Ne mutlu ki bugün Kürt halkı da bu aldatmacaya hiçbir biçimde kanmamakta, aşağılık sermaye devletinin yalanlarını militan mücadelesi ile hiçe saymaktadır. Dün meclisten çözüm sağlayabileceğini uman güçler dahi bugün bunun mümkün olamayacağını açıklıkla görmüş, çözümün sokakta olduğunu bir kez daha anlamışlardır. Meşruluğunu çoktan yitirmiş meclis tarafından hazırlanacak bir anayasanın da ne Kürt halkına ne de işçi ve emekçilere bir yarar sağlamayacağı ortadadır.
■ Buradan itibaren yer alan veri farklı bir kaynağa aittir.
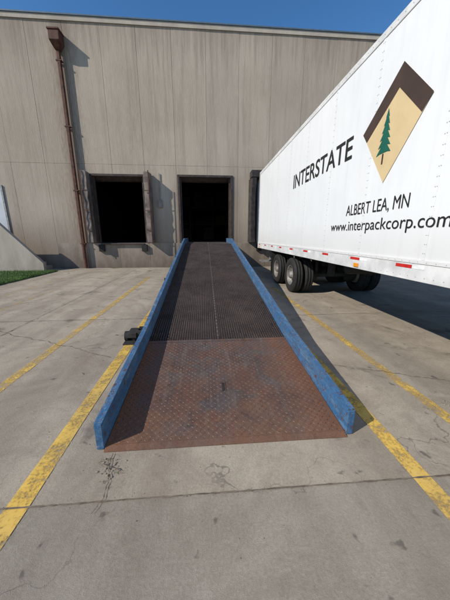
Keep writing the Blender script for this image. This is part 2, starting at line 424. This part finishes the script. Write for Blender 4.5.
boxes('seal_edge_angles',[(-5.66,-5.62,YF-.56,YF-.535,1.28,4.6),(-2.58,-2.54,YF-.56,YF-.535,1.28,4.6)]+[(-5.66,-5.40,YF-.558,YF-.537,z,z+.03) for z in (1.9,2.8,3.7)]+[(-2.80,-2.54,YF-.558,YF-.537,z,z+.03) for z in (1.9,2.8,3.7)],RUSTP,W,bevel=.003)
pad(2.30,2.56,-1,1.30,4.35,SEALD,'dock_seal_pad_3',.6); pad(4.95,5.21,1,1.30,4.35,SEALD,'dock_seal_pad_4',.6)
box('dock_seal_head',2.34,5.2,YF-.6,YF-.06,4.37,4.7,SEALD,W,bevel=.03)
# downspout
DS=empty('rusty_downspout')
v=[(-6.24,YF-.44,9.86),(-5.82,YF-.44,9.86),(-5.82,YF-.01,9.86),(-6.24,YF-.01,9.86),
   (-6.24,YF-.44,9.52),(-5.82,YF-.44,9.52),(-5.82,YF-.01,9.52),(-6.24,YF-.01,9.52),
   (-6.14,YF-.24,9.28),(-5.96,YF-.24,9.28),(-5.96,YF-.06,9.28),(-6.14,YF-.06,9.28)]
f=[(0,1,2,3)]
for a in (0,4):
    for k in range(4): f.append((a+k,a+4+k,a+4+(k+1)%4,a+(k+1)%4))
f.append((8,11,10,9))
mesh_obj('conductor_head',v,f,RUSTP,DS,bevel=.01)
boxes('head_rim',[(-6.27,-5.79,YF-.47,YF-.005,9.862,9.92)],RUSTP,DS,bevel=.008)
box('pipe',-6.125,-5.985,YF-.21,YF-.07,1.25,9.29,RUSTP,DS,bevel=.02)
tube('lower_pipe',(-6.055,YF-.15,.03),(-6.055,YF-.15,1.27),.085,RUSTP,DS,16)
boxes('brackets',[(-6.17,-5.94,YF-.22,YF-.035,z,z+.05) for z in (1.22,3.7,6.4,8.9)],RUSTP,DS,bevel=.005)
boxes('wall_conduit',[(-2.15,-2.12,YF-.06,YF-.02,3.36,4.6),(-2.22,-2.05,YF-.12,YF-.004,3.0,3.35)],simple('conduit_grey',(.25,.22,.19),.5),W,bevel=.004)

ST=empty('concrete_stair')
P=[(-7.5,0),(-7.5,.38),(-9.25,2.3),(-13,2.3),(-13,0)]
V=[(x,12.6,z) for x,z in P]+[(x,12.8,z) for x,z in P]; n=5
F=[(4,3,2,1,0),(5,6,7,8,9)]+[(i,(i+1)%n,n+(i+1)%n,n+i) for i in range(n)]
mesh_obj('cheek_wall',V,F,CONC,ST,bevel=.012)
boxes('steps',[(-13,-7.75-.25*i,12.802,13.74,.186*i,.186*(i+1)) for i in range(7)],CONC,ST)
box('service_door',-10.6,-9.55,YF-.035,YF-.006,1.33,3.8,DOORW,ST)
boxes('service_door_frame',[(-9.54,-9.46,YF-.05,YF-.006,1.33,3.88),(-10.7,-10.62,YF-.05,YF-.006,1.33,3.88),(-10.7,-9.46,YF-.052,YF-.006,3.884,3.95)],RAILM,ST)

# ---------------------------------------------------------------- yard ramp
R=empty('loading_yard_ramp')
def zd(y):
    pts=[(1.72,.02),(3.35,.17),(11.1,1.30),(13.72,1.30)]
    for (a,za),(b,zb) in zip(pts,pts[1:]):
        if y<=b: return za+(zb-za)*(y-a)/(b-a)
    return 1.3
XI0,XI1=-.80,1.147
TH=.062; H=.215
ys=[1.72,3.35,11.1,13.62]
def rail(name,x0,x1,inner):
    parts=[]
    def sec(xa,xb,lo,hi):
        s=[]
        for y in ys:
            b=max(.006,zd(y)+lo); t=max(b+.01,zd(y)+hi)
            s.append((y,[(xa,b),(xb,b),(xb,t),(xa,t)]))
        return loft_y(s)
    if inner>0: parts.append(sec(x0+.034,x1-.004,-.17,H-.013))
    else: parts.append(sec(x0+.004,x1-.034,-.17,H-.013))
    parts.append(sec(x0,x1,H-.012,H))
    parts.append(sec(x0,x1,-.19,-.171))
    mesh_obj(name,*join(parts),BLUE,R,bevel=.003)
    L=[]
    y=2.6
    while y<13.3:
        if inner>0: L.append((x0+.004,x0+.033,y,y+.012,max(.02,zd(y)-.165),zd(y)+H-.014))
        else: L.append((x1-.033,x1-.004,y,y+.012,max(.02,zd(y)-.165),zd(y)+H-.014))
        y+=.9
    boxes(name+'_stiffeners',L,BLUE,R)
    box(name+'_end_plate',x0+.003,x1-.003,1.709,1.719,.004,zd(1.72)+H-.006,BLUE,R,bevel=.003)
rail('curb_beam_1',XI0-TH,XI0,1); rail('curb_beam_2',XI1,XI1+TH,-1)
def slab(x0,x1,y0,y1,lo,hi):
    s=[]
    yy=[y0]+[q for q in (3.35,11.1) if y0<q<y1]+[y1]
    for y in yy: s.append((y,[(x0,max(.003,zd(y)+lo)),(x1,max(.003,zd(y)+lo)),(x1,zd(y)+hi),(x0,zd(y)+hi)]))
    return loft_y(s)
mesh_obj('tread_plate',*slab(XI0+.002,XI1-.002,1.735,3.35,-.012,0),PLATE,R)
s=[(y,[(XI0+.002,.003),(XI1-.002,.003),(XI1-.002,z),(XI0+.002,z)]) for y,z in ((1.68,.006),(1.734,.0205))]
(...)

Gerçek çözüm hem anayasal hayalleri, hem de burjuva meclisi çöpe atacak mücadeleyle mümkündür.

 

 

 

Kürt halkına karşı elbirliği yaptılar

Kürt halkının iradesini çiğnemeye kalkan YSK kararının alınma sürecinde, düzen partilerinin elbirliği yaptığı ortaya çıktı. Buna göre YSK Hatip Dicle ile ilgili kararını vermeden önce toplantıya katılan AKP, CHP ve MHP yöneticileri, YSK’ya Dicle’nin milletvekili olamayacağını yönünde yazılı ve sözlü olarak görüş bildirdiler.

Dicle’nin milletvekilliğinin düşürülmesi için düğmeye basan ise AKP oldu. 12 Haziran genel seçimlerinden kısa bir süre sonra, seçim işlerinden sorumlu Genel Başkan Yardımcısı Haluk İpek’in imzasını taşıyan bir dilekçeyle YSK’ya başvuran AKP, Dicle’nin milletvekilliğinin düşürülmesini talep etti.

AKP’nin bu talebine YSK içerisinde CHP ve MHP’yi temsil eden isimler de sahip çıktı. Her üç parti adına kararın alındığı YSK toplantısına katılan temsilciler, “Devlet ve hukuk var ise Dicle vekil olamaz” görüşünü bildirdiler.

 

Milletvekilerine tahliyeye ret!

Diyarbakır’da KCK davasından tutuklu bulunan milletvekilleri ile Urfa, Van ve Mardin’den seçilen milletvekillerinin tahliye talepleri reddedildi.

Diyarbakır 6. Ağır Ceza Mahkemesi’nin haklarında karar verdiği Hatip Dicle Diyarbakır’dan, Faysal Sarıyıldız ve Selma Irmak Şırnak, Kemal Aktaş ise Van’dan bağımsız milletvekili seçilmişti.

25 Haziran günü açıklanan karar oybirliğiyle alınırken, mahkeme Hatip Dicle’nin tutukluluğunun devamına ilişkin kararında, Dicle’nin milletvekilliğinin düşürülmüş olmasını gerekçe gösterdi.

Mahkemenin diğer vekiller için açıkladığı gerekçeli kararında ise 23 duruşmadır yargılanan vekillerin, mahkemelerde Kürtçe savunma yaptıkları, avukatlarının da son 3 celseye katılmadıkları belirtilerek, tahliyelerinin reddine karar verildiği söylendi.

Gülseren Yıldırım ve İbrahim Ayhan ile ilgili karar da 26 Haziran günü açıklandı. Diyarbakır 5. Ağır Ceza Mahkemesi, tutuklu son iki vekil olan Urfa milletvekili Ayhan ile Mardin’den seçilen Yıldırım’ın tahliyelerini reddetti.